If you’re using Workers Builds:

  1. Follow Steps 1-3 from the Wrangler section above.

  2. Log in to the Cloudflare dashboard and navigate to Workers & Pages. Select Create.

  3. Under Import a repository, select a Git account and then the repository containing your Astro project.

  4. Configure your project with:

    • Build command: npx astro build
    • Deploy command: npx wrangler deploy
  5. Click Save and Deploy. You can now preview your Worker at its provided workers.dev subdomain.

  1. Install Wrangler CLI.

    Terminal window
    npm install wrangler@latest --save-dev
  2. If your site uses on-demand rendering, install the @astrojs/cloudflare adapter.

    This will install the adapter and make the appropriate changes to your astro.config.mjs file in one step.

    Terminal window
    npx astro add cloudflare
  3. Create a Wrangler configuration file.

    Because Cloudflare recommends new projects use Workers instead of Pages, the astro add cloudflare command creates a wrangler.jsonc and public/.assetsignore file, which are specific to Workers projects. You will need to delete the public/.assetsignore file and change your wrangler.jsonc file. If you are not using the adapter you’ll need to create it yourself.

    Ensure your wrangler.jsonc file is structured like this:

    wrangler.jsonc
    {
    "name": "my-astro-app",
    "compatibility_date": "YYYY-MM-DD", // Update to the day you deploy
    "pages_build_output_dir": "./dist"
    }
    Read more about on-demand rendering in Astro.
  4. Preview your project locally with Wrangler.

    Terminal window
    npx astro build && wrangler pages dev ./dist
  5. Deploy using npx wrangler deploy.

    Terminal window
    npx astro build && wrangler pages deploy ./dist

After your assets are uploaded, Wrangler will give you a preview URL to inspect your site.

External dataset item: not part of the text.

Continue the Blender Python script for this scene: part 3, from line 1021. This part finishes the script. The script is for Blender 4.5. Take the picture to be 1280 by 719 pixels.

  1. Push your code to your git repository (e.g. GitHub, GitLab).

  2. Log in to the Cloudflare dashboard and navigate to Compute (Workers) > Workers & Pages. Select Create and then select the Pages tab. Connect your git repository.

  3. Configure your project with:

    • Framework preset: Astro
    • Build command: npm run build
    • Build output directory: dist
  4. Click the Save and Deploy button.

For Workers projects, you will need to set not_found_handling if you want to serve a custom 404 page. You can read more about this in the Routing behavior section of Cloudflare’s documentation.

wrangler.jsonc
{
"assets": {
"directory": "./dist",
"not_found_handling": "404-page"
}
}

For Pages projects, if you include a custom 404 page, it will be served by default. Otherwise, Pages will default to Cloudflare’s single-page application rendering behavior and redirect to the home page instead of showing a 404 page.

Client-side hydration may fail as a result of Cloudflare’s Auto Minify setting. If you see Hydration completed but contains mismatches in the console, make sure to disable Auto Minify under Cloudflare settings.

If you are building a project that is using on-demand rendering with the Cloudflare adapter and the server fails to build with an error message such as [Error] Could not resolve "XXXX. The package "XXXX" wasn't found on the file system but is built into node.:

  • This means that a package or import you are using in the server-side environment is not compatible with the Cloudflare runtime APIs.

  • If you are directly importing a Node.js runtime API, please refer to the Astro documentation on Cloudflare’s Node.js compatibility for further steps on how to resolve this.

  • If you are importing a package that imports a Node.js runtime API, check with the author of the package to see if they support the node:* import syntax. If they do not, you may need to find an alternative package.